Belle vue sur les toits de Tel Aviv de la terrasse de l’ancienne mairie. La multitude des panneaux solaires destinés à chauffer l’eau des réservoirs cylindriques caractérise ce paysage urbain considéré de ce point de vue. Les immeubles fort laids du front de mer et ceux plus harmonieux, et plus récents, de l’intérieur.
Sur Allenby Street, vers Jaffa. Ambiance de plus en plus méditerranéenne, orientale, méditerranéenne orientale. Et je pense à ces quartiers d’Athènes où j’ai tant marché, à commencer par Monastiraki, entre Syndagma et Omonia. Au 81, Libros en español, je me sens chez moi car il est douloureux d’entendre une langue que l’on ne comprend pas ! Il est vrai qu’il reste sa musicalité à laquelle on prête d’autant plus attention. Et la musicalité de l’hébreu est tout simplement majestueuse. Et à Tel Aviv le promeneur qui ignore tout de l’hébreu n’est jamais perdu : on y parle tant de langues ! Et que de librairies ! On lit pourtant peu sur les bords de la Méditerranée. Mais on est dans une ville juive et le livre et le Juif sont amis. La grande synagogue au 110 Allenby Street, plutôt disgracieuse et vraiment peu accueillante. J’y grelotte. Sa construction remonte aux années 1920. Elle a été modifiée dans les années 1970 avec, notamment à l’extérieur, des arcades qui rythment un volume peu avenant. On me signale que les vitraux sont des répliques de vitraux de synagogues d’Europe détruites au cours de la Shoah.
Une humble synagogue dans le quartier de Florentine, non loin de Jaffa.

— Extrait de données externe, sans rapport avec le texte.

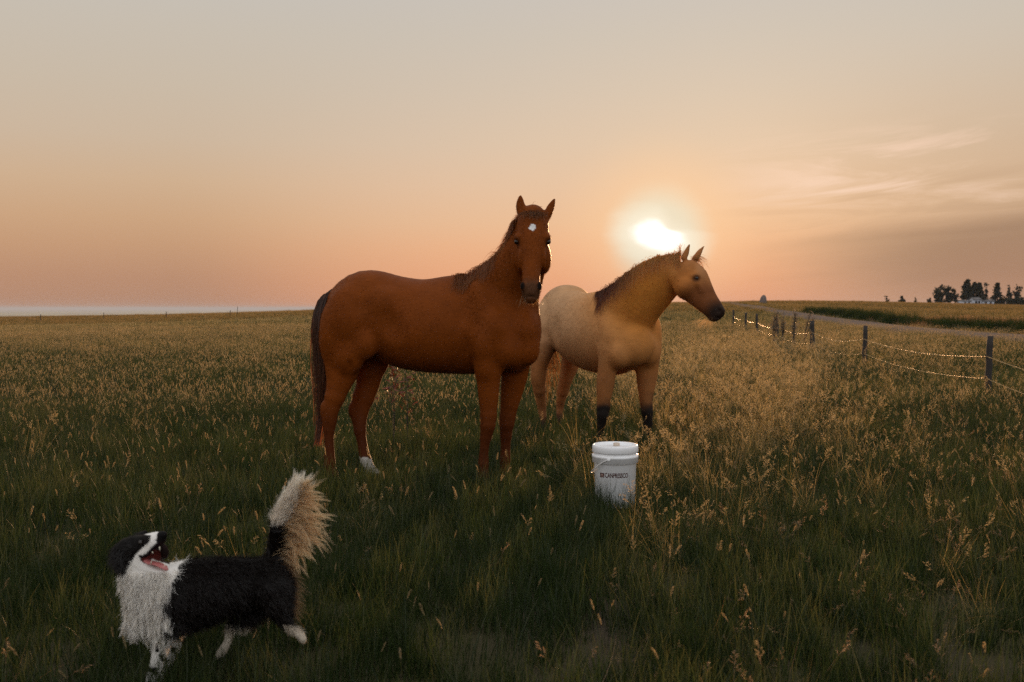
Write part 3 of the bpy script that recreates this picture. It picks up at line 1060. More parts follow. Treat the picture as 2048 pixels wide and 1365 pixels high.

Tout en marchant, je déguste un pain au sésame, tendre, moelleux. J’ai toute la Méditerranée orientale dans la bouche. Et je pense à Athènes, une fois encore. Mais les Juifs n’ont pas la langueur des Grecs, et je ne m’en plaindrai pas ! Les commerces sont de plus en plus modestes à mesure que l’on approche de Jaffa. Beaucoup d’artisans, menuisiers, ferblantiers, mécaniciens, etc. Les odeurs spécifiques qui sortent de leurs ateliers contribuent fortement à l’ambiance de certaines rues. Tel Aviv et son parfum d’orange pressée ici et là.
A l’entrée de Jaffa, les restes de la résidence du gouverneur turc qui avait été inaugurée en 1897 et qui fut dynamitée par des membres du groupe Lehi, le 4 janvier 1948. Jaffa où je retrouve les touristes… depressing. Beau point de vue sur Tel Aviv et son vaste front de mer. Mais je ne m’attarde pas. Vent frais. La Méditerranée couleur d’Atlantique. Sur un rocher, devant les flots, un Juif orthodoxe, en costume-cravate et large chapeau. Surpris, je l’observe. Mais pourquoi ? En quoi cette scène est-elle surprenante ? Je m’étonne de mon étonnement… Dans mon imaginaire, un tel Juif figure dans un paysage urbain ou dans une salle d’étude chargée de livres.
Quelques notes de lecture. Une partie du tracé d’Allenby Street fut modifié pour conduire au café-casino Galei Aviv, construit en bord de mer en 1921. Des quartiers furent construits sur le modèle des Wohnhöfe de Vienne (des logements sociaux construits par la mairie socialiste dans les années 1920-1930) dans le style international Bauhaus. Le développement de Tel Aviv se mit à préoccuper ceux qui le finançaient : il convenait d’y mettre de l’ordre. C’est pourquoi l’urbaniste écossais Sir Patrick Geddes fut invité en 1925 à penser le développement du nord de la ville. Voir The Geddes Plan. A ce sujet, on peut consulter en ligne la passionnante thèse de doctorat de Catherine Rochant-Weill intitulée ‟Le plan de Patrick Geddes pour la Ville Blanche de Tel Aviv : une part d’ombre et de lumière”. Diversité des regards : certains se plaignaient de l’aspect morne et gris de la ville en lui opposant Odessa ; d’autres louaient sa beauté, parmi lesquels Myriam Harry (en 1922) qui comparaît Tel Aviv à Nice ou Cannes.